#### [BRIEF]
Reproduce the material below line by line, beginning with its first line and ending with the line that contains "sc.view_settings.use_curve_mapping = False;"; leave out pictures.

--- Start ---

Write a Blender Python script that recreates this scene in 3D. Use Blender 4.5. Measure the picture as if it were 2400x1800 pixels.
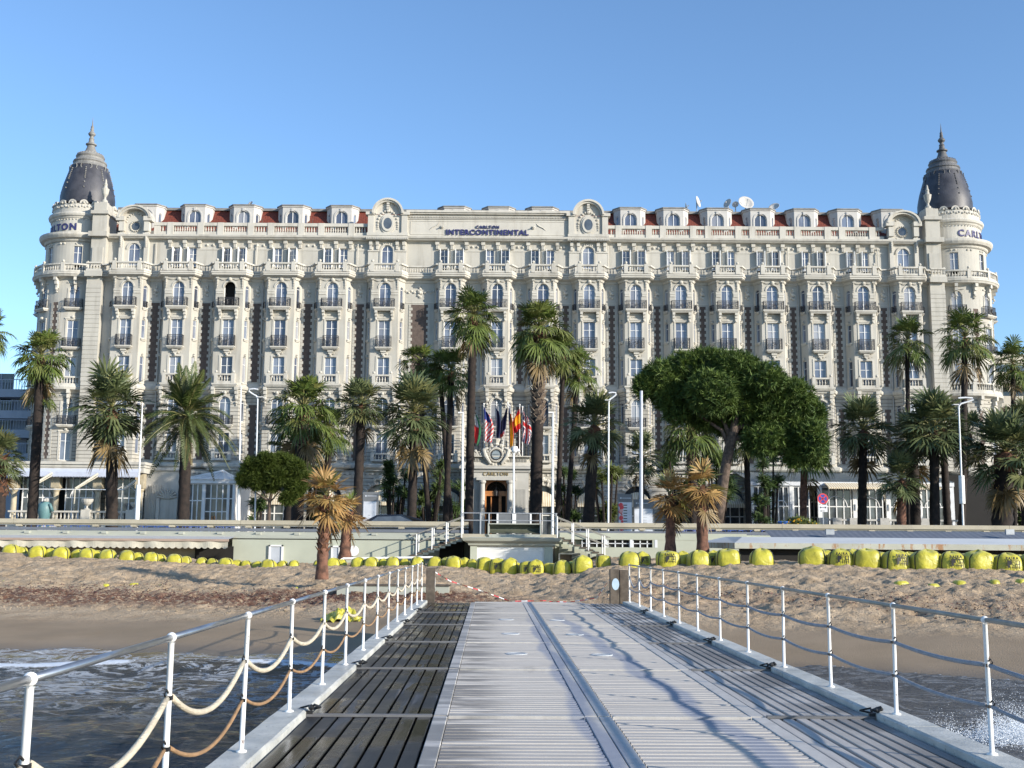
import bpy, bmesh, math, random
import numpy as np
from mathutils import Vector, Matrix
random.seed(7); rng = np.random.default_rng(7)
PI = math.pi
sc = bpy.context.scene
for o in list(bpy.data.objects): bpy.data.objects.remove(o)
col = sc.collection
# ---------------------------------------------------------------- camera, sky, sun, exposure
EYE = 1.68; FPX = 2600.0
PITCH = math.atan(374/2600.0); ROLL = 0.0072
R0 = Vector((1, 0, 0)); U0 = Vector((0, -math.sin(PITCH), math.cos(PITCH))); FW = Vector((0, math.cos(PITCH), math.sin(PITCH)))
RT = R0*math.cos(ROLL) + U0*math.sin(ROLL); UP = U0*math.cos(ROLL) - R0*math.sin(ROLL)
cd = bpy.data.cameras.new('camera'); cam = bpy.data.objects.new('camera', cd); col.objects.link(cam)
cam.matrix_world = Matrix(((RT.x, UP.x, -FW.x, 0), (RT.y, UP.y, -FW.y, 0), (RT.z, UP.z, -FW.z, EYE), (0, 0, 0, 1)))
cd.sensor_fit = 'HORIZONTAL'; cd.sensor_width = 36; cd.lens = 36*FPX/2400; cd.clip_start = .05; cd.clip_end = 9000
sc.camera = cam
SUN = Vector((0.835, -0.550, 0.320)).normalized()      # towards the sun: low, well to the right and a little behind the camera
w = bpy.data.worlds.new('World'); sc.world = w; w.use_nodes = True
wn = w.node_tree; wn.nodes.clear()
sky = wn.nodes.new('ShaderNodeTexSky'); sky.sky_type = 'NISHITA'; sky.sun_disc = False
sky.sun_elevation = math.asin(SUN.z); sky.sun_rotation = math.atan2(SUN.x, SUN.y)
sky.air_density = 1.0; sky.dust_density = 0.25; sky.ozone_density = 4.2; sky.altitude = 0
bg = wn.nodes.new('ShaderNodeBackground'); bg.inputs[1].default_value = 0.15
wo = wn.nodes.new('ShaderNodeOutputWorld')
wn.links.new(sky.outputs[0], bg.inputs[0]); wn.links.new(bg.outputs[0], wo.inputs[0])
sd = bpy.data.lights.new('sun', 'SUN'); sd.energy = 4.2; sd.angle = math.radians(0.55); sd.color = (1.0, .92, .80)
so = bpy.data.objects.new('sun', sd); col.objects.link(so); so.rotation_euler = (-SUN).to_track_quat('-Z', 'Y').to_euler(); so.location = (60, -40, 60)
sc.view_settings.view_transform = 'Standard'; sc.view_settings.look = 'None'; sc.view_settings.gamma = 1
sc.view_settings.use_curve_mapping = False; sc.view_settings.exposure = 0.74

def P(x, y, Y):
    """point at depth Y that the photograph shows at pixel (x, y) of 2400 x 1800"""
    d = FW*FPX + RT*(x-1200) - UP*(y-900)
    t = Y/d.y
    return Vector((d.x*t, Y, EYE + d.z*t))
def X(x, y, Y): return P(x, y, Y).x
def Z(y, Y, x=1000): return P(x, y, Y).z

# ---------------------------------------------------------------- materials
class NT:
    def __init__(s, name, rough=.7, metal=0.0, spec=.5):
        s.m = bpy.data.materials.new(name); s.m.use_nodes = True
        s.t = s.m.node_tree; s.n = s.t.nodes; s.b = s.n['Principled BSDF']
        s.b.inputs['Roughness'].default_value = rough; s.b.inputs['Metallic'].default_value = metal
        s.b.inputs['Specular IOR Level'].default_value = spec
        s._pos = None
    def L(s, a, b): s.t.links.new(a, b)
    def pos(s):
        if s._pos is None:
            g = s.n.new('ShaderNodeNewGeometry'); s._pos = g.outputs['Position']
        return s._pos
    def obj(s):
        return s.n.new('ShaderNodeTexCoord').outputs['Object']
    def sep(s, v):
        x = s.n.new('ShaderNodeSeparateXYZ'); s.L(v, x.inputs[0]); return x.outputs
    def vmul(s, v, sc3):
        x = s.n.new('ShaderNodeVectorMath'); x.operation = 'MULTIPLY'; s.L(v, x.inputs[0]); x.inputs[1].default_value = sc3; return x.outputs[0]
    def noise(s, scale, detail=4, rough=.55, vec=None, dist=0):
        x = s.n.new('ShaderNodeTexNoise'); x.inputs['Scale'].default_value = scale; x.inputs['Detail'].default_value = detail
        x.inputs['Roughness'].default_value = rough; x.inputs['Distortion'].default_value = dist
        s.L(vec if vec is not None else s.pos(), x.inputs['Vector']); return x.outputs['Fac']
    def math(s, op, a, b=0.0, c=None):
        x = s.n.new('ShaderNodeMath'); x.operation = op
        for i, v in enumerate((a, b, c)):
            if v is None: continue
            if hasattr(v, 'links') or hasattr(v, 'is_linked'): s.L(v, x.inputs[i])
            else: x.inputs[i].default_value = v
        return x.outputs[0]
    def smooth(s, v, a, b, o0=0.0, o1=1.0):
        x = s.n.new('ShaderNodeMapRange'); x.interpolation_type = 'SMOOTHSTEP'
        s.L(v, x.inputs[0]); x.inputs[1].default_value = a; x.inputs[2].default_value = b
        x.inputs[3].default_value = o0; x.inputs[4].default_value = o1; return x.outputs[0]
    def mix(s, f, a, b, mode='MIX'):
        x = s.n.new('ShaderNodeMix'); x.data_type = 'RGBA'; x.blend_type = mode
        if hasattr(f, 'is_linked'): s.L(f, x.inputs[0])
        else: x.inputs[0].default_value = f
        for i, v in ((6, a), (7, b)):
            if hasattr(v, 'is_linked'): s.L(v, x.inputs[i])
            else: x.inputs[i].default_value = (v[0], v[1], v[2], 1)
        return x.outputs[2]
    def color(s, c):
        if hasattr(c, 'is_linked'): s.L(c, s.b.inputs['Base Color'])
        else: s.b.inputs['Base Color'].default_value = (c[0], c[1], c[2], 1)
    def rough(s, v): s.L(v, s.b.inputs['Roughness'])
    def bump(s, h, strength=.4, dist=.02):
        x = s.n.new('ShaderNodeBump'); x.inputs['Strength'].default_value = strength; x.inputs['Distance'].default_value = dist
        s.L(h, x.inputs['Height']); s.L(x.outputs[0], s.b.inputs['Normal'])
def plain(name, c, rough=.7, metal=0.0, var=.18, scale=2.0, c2=None, bump=0.0, bscale=20, spec=.5):
    t = NT(name, rough, metal, spec)
    n = t.smooth(t.noise(scale, 5), .3, .7)
    d = c2 or tuple(v*(1-var) for v in c)
    t.color(t.mix(n, d, c))
    if bump: t.bump(t.noise(bscale, 4), bump, .02)
    return t.m
M = {}
def stone(name, c, dirt, rust=False):
    t = NT(name, .85, spec=.25)
    n1 = t.smooth(t.noise(.5, 6), .3, .7); n2 = t.smooth(t.noise(9, 3), .3, .75)
    streak = t.smooth(t.noise(1.6, 4, vec=t.vmul(t.pos(), (1, 1, .12))), .48, .72)
    cc = t.mix(n1, tuple(v*.88 for v in c), c)
    cc = t.mix(t.math('MULTIPLY', n2, .25), cc, tuple(v*.8 for v in c))
    cc = t.mix(t.math('MULTIPLY', streak, .45), cc, dirt)
    if rust:
        z = t.sep(t.pos())[2]
        fr = t.math('FRACT', t.math('DIVIDE', z, .36))
        g = t.math('SUBTRACT', 1.0, t.smooth(t.math('ABSOLUTE', t.math('SUBTRACT', fr, .5)), .40, .46))
        cc = t.mix(t.math('SUBTRACT', 1.0, g), cc, tuple(v*.42 for v in c))
        t.bump(t.math('ADD', t.math('MULTIPLY', g, 1.0), t.math('MULTIPLY', n2, .08)), .9, .06)
    else:
        t.bump(t.noise(14, 4), .25, .02)
    t.color(cc); return t.m
M['stone'] = stone('pale_stone', (.48, .46, .405), (.26, .24, .20))
M['rust'] = stone('rusticated_stone', (.445, .422, .368), (.24, .215, .18), True)
M['trim'] = stone('carved_stone', (.55, .525, .462), (.29, .265, .22))
M['brick'] = None
t = NT('brown_brick', .9)
v = t.vmul(t.pos(), (1, 1, 1)); z = t.sep(v)[2]
row = t.math('FRACT', t.math('DIVIDE', z, .075)); j = t.smooth(t.math('ABSOLUTE', t.math('SUBTRACT', row, .5)), .38, .47)
cc = t.mix(t.smooth(t.noise(3, 4), .3, .7), (.082, .060, .050), (.118, .088, .074))
cc = t.mix(t.math('MULTIPLY', j, .35), cc, (.16, .14, .12)); t.color(cc); t.bump(row, .3, .01); M['brick'] = t.m
M['slate'] = plain('dome_slate', (.062, .062, .072), .5, 0, c2=(.028, .029, .037), scale=1.1, bump=.3, bscale=8)
M['leaddark'] = plain('dark_dome_lead', (.13, .13, .13), .6, 0, c2=(.08, .08, .082), scale=1.5, bump=.3, bscale=10)
M['lead'] = plain('dome_lead', (.25, .245, .225), .6, 0, c2=(.16, .155, .145), scale=1.5, bump=.3, bscale=10)
t = NT('red_roof_tiles', .8)
z = t.sep(t.pos())[2]; x_ = t.sep(t.pos())[0]
f1 = t.math('FRACT', t.math('DIVIDE', z, .3)); f2 = t.math('FRACT', t.math('DIVIDE', x_, .26))
cc = t.mix(t.smooth(t.noise(7, 3), .3, .7), (.11, .022, .014), (.19, .042, .022))
cc = t.mix(t.smooth(f1, .0, .25, .45, 0), cc, (.08, .02, .015)); t.color(cc)
t.bump(t.math('ADD', f1, t.math('ABSOLUTE', t.math('SUBTRACT', f2, .5))), .6, .04); M['tile'] = t.m
M['iron'] = plain('black_iron', (.028, .028, .032), .5)
M['white'] = plain('white_paint', (.78, .78, .76), .45, var=.08)
M['whitedirty'] = None
t = NT('pole_white_paint', .35)
cc = t.mix(t.smooth(t.noise(3, 3), .3, .7), (.74, .73, .70), (.82, .82, .80))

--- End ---

#### [WRITTEN REPLY]
Write a Blender Python script that recreates this scene in 3D. Use Blender 4.5. Measure the picture as if it were 2400x1800 pixels.
import bpy, bmesh, math, random
import numpy as np
from mathutils import Vector, Matrix
random.seed(7); rng = np.random.default_rng(7)
PI = math.pi
sc = bpy.context.scene
for o in list(bpy.data.objects): bpy.data.objects.remove(o)
col = sc.collection
# ---------------------------------------------------------------- camera, sky, sun, exposure
EYE = 1.68; FPX = 2600.0
PITCH = math.atan(374/2600.0); ROLL = 0.0072
R0 = Vector((1, 0, 0)); U0 = Vector((0, -math.sin(PITCH), math.cos(PITCH))); FW = Vector((0, math.cos(PITCH), math.sin(PITCH)))
RT = R0*math.cos(ROLL) + U0*math.sin(ROLL); UP = U0*math.cos(ROLL) - R0*math.sin(ROLL)
cd = bpy.data.cameras.new('camera'); cam = bpy.data.objects.new('camera', cd); col.objects.link(cam)
cam.matrix_world = Matrix(((RT.x, UP.x, -FW.x, 0), (RT.y, UP.y, -FW.y, 0), (RT.z, UP.z, -FW.z, EYE), (0, 0, 0, 1)))
cd.sensor_fit = 'HORIZONTAL'; cd.sensor_width = 36; cd.lens = 36*FPX/2400; cd.clip_start = .05; cd.clip_end = 9000
sc.camera = cam
SUN = Vector((0.835, -0.550, 0.320)).normalized()      # towards the sun: low, well to the right and a little behind the camera
w = bpy.data.worlds.new('World'); sc.world = w; w.use_nodes = True
wn = w.node_tree; wn.nodes.clear()
sky = wn.nodes.new('ShaderNodeTexSky'); sky.sky_type = 'NISHITA'; sky.sun_disc = False
sky.sun_elevation = math.asin(SUN.z); sky.sun_rotation = math.atan2(SUN.x, SUN.y)
sky.air_density = 1.0; sky.dust_density = 0.25; sky.ozone_density = 4.2; sky.altitude = 0
bg = wn.nodes.new('ShaderNodeBackground'); bg.inputs[1].default_value = 0.15
wo = wn.nodes.new('ShaderNodeOutputWorld')
wn.links.new(sky.outputs[0], bg.inputs[0]); wn.links.new(bg.outputs[0], wo.inputs[0])
sd = bpy.data.lights.new('sun', 'SUN'); sd.energy = 4.2; sd.angle = math.radians(0.55); sd.color = (1.0, .92, .80)
so = bpy.data.objects.new('sun', sd); col.objects.link(so); so.rotation_euler = (-SUN).to_track_quat('-Z', 'Y').to_euler(); so.location = (60, -40, 60)
sc.view_settings.view_transform = 'Standard'; sc.view_settings.look = 'None'; sc.view_settings.gamma = 1
sc.view_settings.use_curve_mapping = False; sc.view_settings.exposure = 0.74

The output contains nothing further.